While Richards was settling his legal and personal problems, Jagger continued his jet set lifestyle. He was a regular at New York's Studio 54 disco club, often in the company of model Jerry Hall. His marriage to Bianca would end in 1977.By this time punk rock had become highly influential in pop circles, and the Stones were increasingly criticized as being decadent, aging millionaires, their music was considered by many to be either stagnant or irrelevant. Clash vocalist Joe Strummer even went so far as to declare "No Beatles, no Stones, no Elvis in '77."
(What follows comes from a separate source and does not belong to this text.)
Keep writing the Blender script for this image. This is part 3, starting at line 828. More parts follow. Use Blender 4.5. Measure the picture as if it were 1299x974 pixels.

In 1978 the band recorded Some Girls, their most focused and successful album for some time, despite the perceived misogyny of the title track upsetting many. Jagger and Richards seemed to channel much of the personal turmoil surrounding them into renewed creative vitality. With the notable exception of the disco-influenced "Miss You," (a hit single and a live staple) most of the songs on the album were fast, basic guitar-driven Rock and Roll, and the album did much to quell the band's critics.Emotional Rescue (1980) was in a similar vein, but lacked the redeeming features of its predecessor. Tattoo You (1981), like the album before it, was composed mainly of unused songs from earlier recording outings (The ballad "Waiting on a Friend" dated all the way back to the Goats Head Soup sessions). It also featured the single "Start Me Up," showing that Richards was still capable of writing guitar parts of the same calibre as ten years earlier. Tatoo You and the subsequent tour were major commercial successes.


Bassist Bill Wyman, increasingly suffering from fear of flying, announced his retirement from the band after the Steel Wheels tour, in 1992. “I did everything but hold him at gunpoint,” said Richards of his efforts to keep him in the band.” After auditioning many musicians, the Stones picked Darryl Jones - who’d played with various jazz, funk and soul musicians – to take over on bass. The Stones released two albums of new music in the Nineties, Voodoo Lounge (for which they won a Grammy for Best Rock Album) and Bridges to Babylon. Between those albums, they re-recorded a batch of classic older songs in the then-popular “unplugged” format, released at mid-decade as Stripped. Their three tours during this busy decade were the best-attended and most lucrative live outings in rock history to that point in time.

In 2002, The Rolling Stones issued Forty Licks, a double-disc retrospective that appended four new tracks. Their 40th anniversary tour followed that same year. In 2005 came A Bigger Bang, their only studio album of new material in the decade. The Stones’ primary activity came on the touring front, as their two-year A Bigger Bang World Tour set a new record ($558 million) for concert grosses. Not even a serious head injury, sustained  by Richards during a fall from a coconut palm in Fiji could stop the juggernaut for long.

Through their five decades as a band, no one has yet stripped the Rolling Stones of their title as the World’s Greatest Rock & Roll Band. In 2002 Keith Richards had this to say in USA Today about the group’s improbable longevity: “People thought it couldn’t be done. We never thought of trying it. We are just here. It’s a vague mission you can’t give up until you keel over.”